いまの自分がおもしろくないとしたら、その原因は過去の自分にある。逆にいまの自分がおもしろいんだとしたら、その原因もやっぱり過去の自分にある。

いまの自分のために、過去の自分がしてくれたことってなんだろう?ありすぎて戸惑ってしまう。つまりは全部が全部、過去のおこないの賜物なのだ。それが服を着て歩いているようなものである。『こんにちは、ボクです!』

飽きもせず、ずっと同じ仕事が続けられてしまいそうで、おそろしい。じゃあ5年先も今の職場にいられるかといざ考えてみると、それもよくわからない。同じ場所にいたって、その場所自体も変化しているだろう。自分の予測を超えた影響によって、想像も及ばないような光景に変貌しているかもしれない。想像の及ぶ範囲で予測を立てることに対しては、努力をおこたってはいけないとも思う。

ところで、未来のために何か種を蒔いたのならば、それが芽吹いて育ち、花開くときまで自分もそこにいなけりゃ、その様子に立ち合うことはできない。というか、自分が蒔いた種は、自分がそこに居続けないことには、成長をやめてしまうだろう。仮にそうじゃないとしたら、その「種」は誰かに引き継がれている。人の出入りの多い業界ではそうした「種」のやりとりは日常的なことかもしれない。「種」のやりとりならまだよくて、「尻ぬぐい」だとか、濁された水を澄んだ状態に戻すことを残った者が課せられることもある。汚した尻や濁った水の顚末を、その原因をつくった本人が観察しきらないことには、その人はまた似たようなことを繰り返すかもしれない。誰かと一緒にでもいいから、自分の蒔いた種はどこまでも自分で見守り続けるのがいいのだろう。むしろ、この「誰かと一緒に」というのが重要で、ひょっとしたらいまの僕に1番足りてないものかもしれない、とさえ思う。

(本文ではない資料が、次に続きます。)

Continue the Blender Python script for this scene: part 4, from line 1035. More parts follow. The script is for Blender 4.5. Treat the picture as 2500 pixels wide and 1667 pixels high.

同じ場所に居続けることを無理に「飽きる」必要はない。重ね重ねになるけれど、その場所だって変化するからだ。問題は「場所」にあるわけじゃない。(「場」の性質は重要だろう。)どんな自分に仕上がっているかに相応して、僕やあなたはいまこの瞬間も、「種」をこぼしつづけている。それを見つけて拾いあげ、「コレはココに」といったように意図をもって配置し、手入れをして、見守っていく。出来上がった「花壇」や「庭」を、ひとりで楽しむのもいいだろう。その過程のどこからだって、誰かと一緒にやれば、もっといい。